You take out your smartphone and log onto Amazon to make a credit card payment, transfer some money into your ISA savings account and, as a small business owner, check your current cashflow.
Markos Zachariadis, Associate Professor of Information Systems & Management, and Pinar Ozcan, Associate Professor of Strategic Management explains that while you are there, you are offered better terms on your business loan, kept up to date on your current remortaging application, and reminded about a new IPO investment opportunity.
It may not be reality just yet, but a revolution is underway in Europe’s retail banking sector. The innocuously named second Payment Services Directive (PSD2), that came into effect in the EU earlier this year and in the UK at the same time under the name “open banking” has laid the foundations for a dramatic reshaping of retail banking.
After spending well over a year interviewing the various players involved, and researching the mechanisms and market, we are able to outline some of the more important effects of this initiative, ways in which open banking will impact retail banking, financial services and the business world beyond.
Consumer convenience
A Third Party Provider (TPP) can aggregate and integrate customer data from multiple banks, present that information in an easy to understand way, and use that to provide a single point access to a range of suggested products, services, and expert advice, based on analysis of that aggregated information.
The convenience of one-stop visibility on their finances will help to improve the performance of SMEs’ finance function – by enabling better liquidity management, for example.
As open banking develops, TPPs will integrate other applications into their platforms. Just as a property search application might seamlessly include Google maps to enhance the app’s utility without leaving that application, so new financial platforms will integrate a range of additional services that may not directly relate to financial services but create additional value.
Consumer choice
As well as convenience consumers will benefit from better product and service choice as well as pricing. Previously, traditional banks captured customers, cloistering customer data, and offering the customer proprietary services.
But a TPP might provide a lending platform that, using sophisticated technology to analyse customer data and make customer behaviour predictions, can offer more competitive terms, while achieving lower default rates.
Or with investments a customer could give permission to access their data to a TPP, which could then make investment suggestions based on the risk profile that the customer indicates. Pensions and mortgages are other obvious services that will be affected.
The democratisation of banking services
Open banking enables many people to have a bank account who would normally be unable to access bank services via a traditional bank.
For numerous reasons – no permanent address, poor credit rating scores, international students who come to the UK for a limited period – there are many people in the UK unable to access banking services.
Democratising access to financial services in this way has huge implications for the wider economy. It economically empowers segments of society who were limited in the extent to which they could actively participate in the economy.
Data control
Open banking proceeds from the principle that the individual customer should have power over and control of their personal data, including that currently held by the banks they deal with. Customers can, therefore, provide or withdraw consent for access to personal data whenever they wish.
This may appear a trivial detail but its impact is huge. Data is the oil that lubricates the financial services market. Without customer data TPPs cannot provide competitive services. Customer permission becomes currency.
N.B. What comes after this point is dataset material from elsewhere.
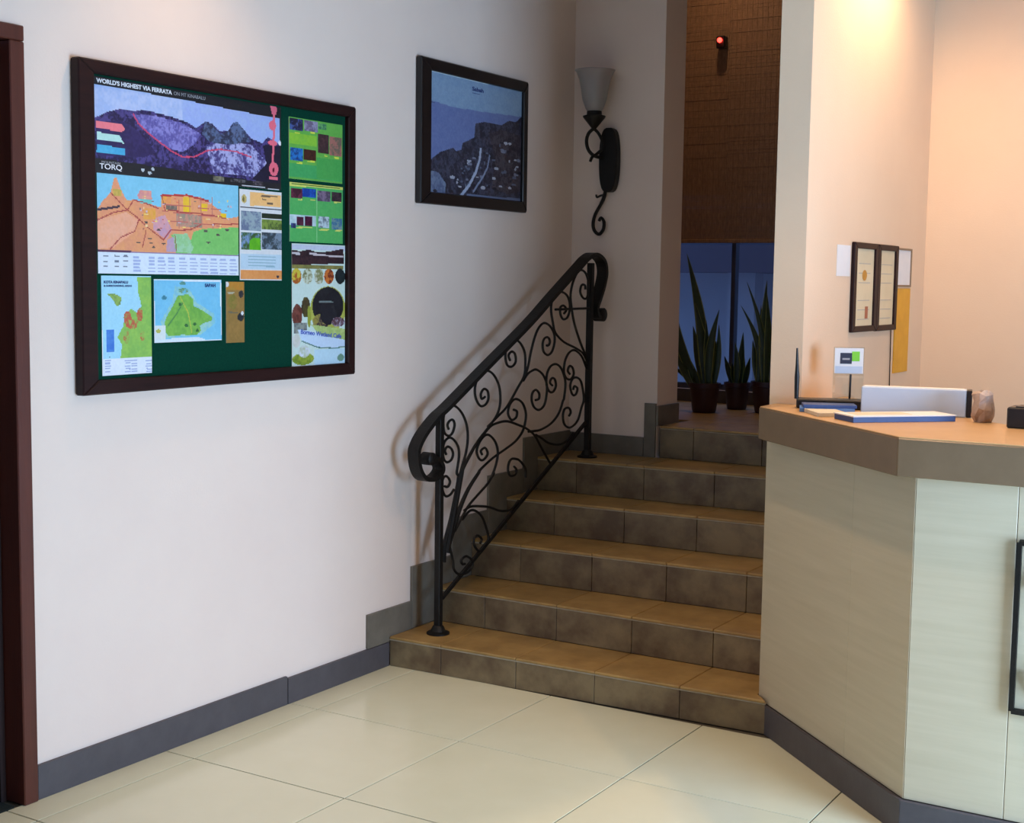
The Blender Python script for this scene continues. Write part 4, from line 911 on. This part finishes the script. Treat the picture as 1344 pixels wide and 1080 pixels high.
# ------------------------------------------------------------ prints (flat printed paper, painted cell by cell)
def vnoise(h, w_, cell):
    gh, gw = int(h/cell)+3, int(w_/cell)+3; G = rng.random((gh, gw))
    yy_, xx_ = np.mgrid[0:h, 0:w_]/cell; y0 = yy_.astype(int); x0 = xx_.astype(int); fy = yy_-y0; fx = xx_-x0
    fy = fy*fy*(3-2*fy); fx = fx*fx*(3-2*fx)
    return (G[y0, x0]*(1-fx)+G[y0, x0+1]*fx)*(1-fy)+(G[y0+1, x0]*(1-fx)+G[y0+1, x0+1]*fx)*fy
def paint(key, cell=.0033):
    (y0, y1, z0, z1), ops = PRINTS[key]; W_, H_ = y1-y0, z1-z0; nw, nh = int(W_/cell), int(H_/cell)
    V, U = np.mgrid[0:nh, 0:nw]; U = (U+.5)/nw; V = (V+.5)/nh; img = np.zeros((nh, nw, 3))
    for kind, col, geo, nz, col2 in ops:
        col = np.array(col, float); col2 = np.array(col2, float)
        if kind == 'f': m = np.ones((nh, nw), bool)
        elif kind == 'p':
            m = np.zeros((nh, nw), bool); j = len(geo)-1
            for i in range(len(geo)):
                xi, yi = geo[i]; xj, yj = geo[j]
                c = ((yi > V) != (yj > V)) & (U < (xj-xi)*(V-yi)/((yj-yi) or 1e-9)+xi); m ^= c; j = i
        elif kind == 'e': m = ((U-geo[0])/max(geo[2], 1e-4))**2+((V-geo[1])/max(geo[3], 1e-4))**2 < 1
        else:
            m = np.zeros((nh, nw), bool); hw = nz/2000
            for (xa, ya), (xb, yb) in zip(geo[:-1], geo[1:]):
                ax, ay, bx, by = xa*W_, ya*H_, xb*W_, yb*H_; dx, dy = bx-ax, by-ay; L2 = dx*dx+dy*dy+1e-12
                t = np.clip(((U*W_-ax)*dx+(V*H_-ay)*dy)/L2, 0, 1); m |= (U*W_-ax-t*dx)**2+(V*H_-ay-t*dy)**2 < hw*hw
            nz = 0
        if nz:
            n_ = .5*vnoise(nh, nw, 7)+.5*vnoise(nh, nw, 2.2)
            if nz > .75: n_ = .3*vnoise(nh, nw, 9)+.35*vnoise(nh, nw, 3)+.35*vnoise(nh, nw, 1.3)
            k = np.clip((n_-.5)*(5 if nz > .75 else 2.6)+.5, 0, 1)*min(1, nz*1.25)
            cc = col+(col2-col)*k[..., None]
        else: cc = np.broadcast_to(col, img.shape)
        img[m] = cc[m]
    img = np.clip(img+(vnoise(nh, nw, 1.5)[..., None]-.5)*8, 0, 255)
    return img, (y0, y1, z0, z1)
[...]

Rethinking business models
The banks should no longer be thinking about selling everything to the customer themselves but instead about sharing with others. They should be thinking of competing through platforms, creating an ecosystem of reliable strategic partners – and sharing revenues on the products and services that those partners push to the customer. This is a move from traditional vertically integrated banking to a far more modular and networked architecture.
It is not only the traditional banks that will be threatened. Traditional service providers such as accountants, business consultants, pensions advisors, and many others, that obtain business through recommendation or tie-ups with banks, must find their place in the re-oriented value ecosystem, alongside new service providers.
The march of the tech giants
Combine the huge amount of personal data that the digital behemoths such as Facebook, Amazon, and Google possess, with their data analysis capabilities, and the personal customer data that the banks hold, and the tech giants are well positioned to dominate financial services.
They already have a customer base of hundreds of millions of users. Even if they do not move directly to play a role as TPPs, they can easily tie-up partnerships with fintech TPPs or acquire them.